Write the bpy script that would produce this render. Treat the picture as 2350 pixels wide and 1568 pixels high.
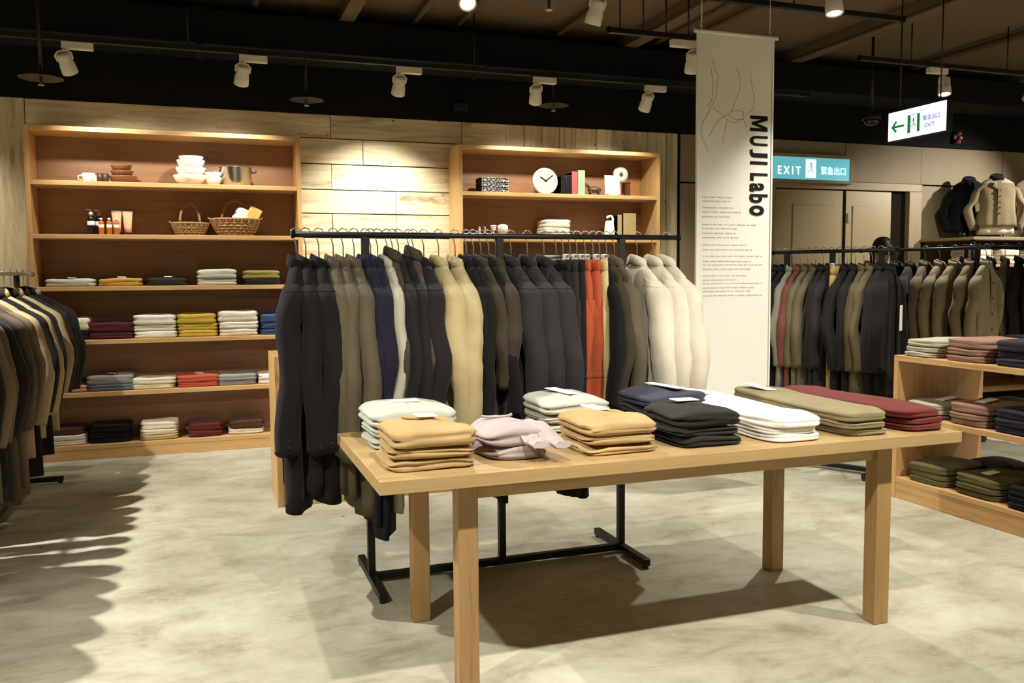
import bpy, math, random
from mathutils import Vector, Matrix, noise, Quaternion

S = bpy.context.scene
COL = S.collection
for o in list(bpy.data.objects):
    bpy.data.objects.remove(o, do_unlink=True)
PI = math.pi

# ------------------------------------------------------------------ camera
F_PX, PITCH, YAW, ROLL, EYE = 1982.5, 0.0752, 0.3414, -0.0075, 1.36
fwd = Vector((math.sin(YAW)*math.cos(PITCH), math.cos(YAW)*math.cos(PITCH), -math.sin(PITCH)))
r0 = Vector((math.cos(YAW), -math.sin(YAW), 0)); u0 = r0.cross(fwd)
rgt = r0*math.cos(ROLL) + u0*math.sin(ROLL); upv = -r0*math.sin(ROLL) + u0*math.cos(ROLL)
cd = bpy.data.cameras.new('camera'); cam = bpy.data.objects.new('camera', cd); COL.objects.link(cam)
cd.sensor_fit = 'HORIZONTAL'; cd.sensor_width = 36.0; cd.lens = 36.0*F_PX/2350.0
cd.clip_start = 0.05; cd.clip_end = 60
m = Matrix.Identity(4)
for i in range(3):
    m[i][0] = rgt[i]; m[i][1] = upv[i]; m[i][2] = -fwd[i]
m[2][3] = EYE
cam.matrix_world = m
S.camera = cam

def at(u, v, axis, val):
    """world point seen at photo pixel (u, v) on the plane axis = val"""
    d = fwd + rgt*((u-1175.0)/F_PX) + upv*((784.0-v)/F_PX)
    o = Vector((0, 0, EYE)); k = 'xyz'.index(axis)
    return o + d*((val-o[k])/d[k])

# ------------------------------------------------------------------ world, exposure
w = bpy.data.worlds.new('world'); S.world = w; w.use_nodes = True
w.node_tree.nodes['Background'].inputs[0].default_value = (0.9, 0.85, 0.75, 1)
w.node_tree.nodes['Background'].inputs[1].default_value = 0.03
S.view_settings.view_transform = 'Standard'
try: S.view_settings.look = 'None'
except Exception: pass
S.view_settings.gamma = 1.0
S.view_settings.use_curve_mapping = False
S.view_settings.exposure = 0.04
LAMP_COL = (1.0, 0.97, 0.885)
POWER = 1.0

# ------------------------------------------------------------------ materials
def lin(c):
    return c/12.92 if c <= 0.04045 else ((c+0.055)/1.055)**2.4
def hx(s, k=1.0):
    s = s.lstrip('#')
    return tuple(min(1, lin(int(s[i:i+2], 16)/255.0)*k) for i in (0, 2, 4)) + (1.0,)

class NT:
    def __init__(self, name):
        self.m = bpy.data.materials.new(name); self.m.use_nodes = True
        self.t = self.m.node_tree; self.n = self.t.nodes; self.b = self.n['Principled BSDF']
    def add(self, typ, **kw):
        nd = self.n.new(typ)
        for k, v in kw.items():
            if k.startswith('i_'):
                nm = k[2:]
                for s in nd.inputs:
                    if s.name.replace(' ', '_') == nm: s.default_value = v; break
            else: setattr(nd, k, v)
        return nd
    def link(self, a, ao, b, bi):
        self.t.links.new(a.outputs[ao], b.inputs[bi])
    def coords(self, scale, rand=False):
        tc = self.add('ShaderNodeTexCoord'); mp = self.add('ShaderNodeMapping')
        mp.inputs['Scale'].default_value = scale
        if rand:
            oi = self.add('ShaderNodeObjectInfo'); mu = self.add('ShaderNodeVectorMath', operation='SCALE')
            cb = self.add('ShaderNodeCombineXYZ')
            for k in range(3): self.link(oi, 'Random', cb, k)
            self.link(cb, 0, mu, 0); mu.inputs['Scale'].default_value = 37.0
            ad = self.add('ShaderNodeVectorMath', operation='ADD')
            self.link(tc, 'Object', ad, 0); self.link(mu, 0, ad, 1); self.link(ad, 0, mp, 0)
        else:
            self.link(tc, 'Object', mp, 0)
        return mp
    def ramp(self, stops):
        r = self.add('ShaderNodeValToRGB'); e = r.color_ramp.elements
        while len(e) < len(stops): e.new(0.5)
        for el, (p, c) in zip(e, stops): el.position = p; el.color = c
        return r
    def bump(self, src, out, strength, dist=0.01):
        bp = self.add('ShaderNodeBump'); bp.inputs['Strength'].default_value = strength; bp.inputs['Distance'].default_value = dist
        self.link(src, out, bp, 'Height'); self.link(bp, 0, self.b, 'Normal')

def oak(name, axis, light='#c39b66', dark='#a67b48', rough=0.42):
    t = NT(name); sc = [14, 14, 14]; sc['xyz'.index(axis)] = 0.9
    mp = t.coords(sc, True)
    n1 = t.add('ShaderNodeTexNoise', i_Scale=2.2, i_Detail=6.0, i_Roughness=0.6, i_Distortion=0.4); t.link(mp, 0, n1, 0)
    n2 = t.add('ShaderNodeTexNoise', i_Scale=9.0, i_Detail=3.0, i_Roughness=0.7); t.link(mp, 0, n2, 0)
    mx = t.add('ShaderNodeMath', operation='MULTIPLY_ADD'); t.link(n2, 0, mx, 0); mx.inputs[1].default_value = 0.35; t.link(n1, 0, mx, 2)
    r = t.ramp([(0.42, hx(dark)), (0.62, hx(light)), (0.9, hx(light, 1.12))]); t.link(mx, 0, r, 0)
    t.link(r, 0, t.b, 'Base Color'); t.b.inputs['Roughness'].default_value = rough
    t.bump(mx, 0, 0.08, 0.004)
    return t.m

def weathered(name, axis):
    t = NT(name); sc = [9, 9, 9]; sc['xyz'.index(axis)] = 0.8
    mp = t.coords(sc, True)
    n1 = t.add('ShaderNodeTexNoise', i_Scale=2.0, i_Detail=8.0, i_Roughness=0.65, i_Distortion=0.6); t.link(mp, 0, n1, 0)
    r = t.ramp([(0.28, hx('#75654d')), (0.40, hx('#b4a485')), (0.55, hx('#cdbd99')), (0.75, hx('#dccdab'))]); t.link(n1, 0, r, 0)
    sc2 = [2.6, 2.6, 2.6]; sc2['xyz'.index(axis)] = 0.9
    mp2 = t.coords(sc2, True)
    n2 = t.add('ShaderNodeTexNoise', i_Scale=1.6, i_Detail=5.0, i_Roughness=0.7); t.link(mp2, 0, n2, 0)
    r2 = t.ramp([(0.60, (1, 1, 1, 1)), (0.70, hx('#b59a7c')), (0.80, hx('#7b6048'))]); t.link(n2, 0, r2, 0)
    mp3 = t.coords((1, 1, 1), True)
    vo = t.add('ShaderNodeTexVoronoi', i_Scale=4.5); t.link(mp3, 0, vo, 0)
    r3 = t.ramp([(0.035, hx('#3a2b1c')), (0.075, (1, 1, 1, 1))]); t.link(vo, 0, r3, 0)
    oi = t.add('ShaderNodeObjectInfo'); hv = t.add('ShaderNodeHueSaturation'); mr = t.add('ShaderNodeMapRange')
    t.link(oi, 'Random', mr, 0); mr.inputs[3].default_value = 0.9; mr.inputs[4].default_value = 1.22; t.link(mr, 0, hv, 'Value')
    a = t.add('ShaderNodeMixRGB', blend_type='MULTIPLY'); a.inputs[0].default_value = 1; t.link(r, 0, a, 1); t.link(r2, 0, a, 2)
    b = t.add('ShaderNodeMixRGB', blend_type='MULTIPLY'); b.inputs[0].default_value = 0.9; t.link(a, 0, b, 1); t.link(r3, 0, b, 2)
    t.link(b, 0, hv, 'Color'); t.link(hv, 0, t.b, 'Base Color'); t.b.inputs['Roughness'].default_value = 0.8
    t.bump(n1, 0, 0.25, 0.004)
    return t.m

def concrete():
    t = NT('polished_concrete')
    mp = t.coords((1.0, 1.0, 1.0))
    n1 = t.add('ShaderNodeTexNoise', i_Scale=1.3, i_Detail=9.0, i_Roughness=0.68, i_Distortion=0.5); t.link(mp, 0, n1, 0)
    r = t.ramp([(0.28, hx('#958f7c')), (0.45, hx('#afaa96')), (0.58, hx('#bdb9a6')), (0.8, hx('#c7c3b2'))]); t.link(n1, 0, r, 0)
    mp2 = t.coords((1.0, 1.9, 1.0))
    n2 = t.add('ShaderNodeTexNoise', i_Scale=2.6, i_Detail=8.0, i_Roughness=0.74, i_Distortion=0.5); t.link(mp2, 0, n2, 0)
    r2 = t.ramp([(0.34, hx('#9a9382')), (0.47, hx('#e2dfd4')), (0.6, (1, 1, 1, 1))]); t.link(n2, 0, r2, 0)
    a = t.add('ShaderNodeMixRGB', blend_type='MULTIPLY'); a.inputs[0].default_value = 0.55; t.link(r, 0, a, 1); t.link(r2, 0, a, 2)
    vo = t.add('ShaderNodeTexVoronoi', i_Scale=1.9); t.link(mp, 0, vo, 0)
    r3 = t.ramp([(0.012, hx('#4c4030')), (0.03, (1, 1, 1, 1))]); t.link(vo, 0, r3, 0)
    b = t.add('ShaderNodeMixRGB', blend_type='MULTIPLY'); b.inputs[0].default_value = 0.8; t.link(a, 0, b, 1); t.link(r3, 0, b, 2)
    t.link(b, 0, t.b, 'Base Color')
    rr = t.ramp([(0.3, (.62,)*3+(1,)), (0.7, (.42,)*3+(1,))]); t.link(n1, 0, rr, 0); t.link(rr, 0, t.b, 'Roughness')
    t.b.inputs['Specular IOR Level'].default_value = 0.35
    t.bump(n2, 0, 0.06, 0.004)
    return t.m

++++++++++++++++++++

▶ _WHAT IS BEING ASKED_
Begin at the first line of the data above and repeat each line exactly, stopping after the line containing "PI = math.pi". Omit the pictures.

▶ _FULL RESPONSE_
Write the bpy script that would produce this render. Treat the picture as 2350 pixels wide and 1568 pixels high.
import bpy, math, random
from mathutils import Vector, Matrix, noise, Quaternion

S = bpy.context.scene
COL = S.collection
for o in list(bpy.data.objects):
    bpy.data.objects.remove(o, do_unlink=True)
PI = math.pi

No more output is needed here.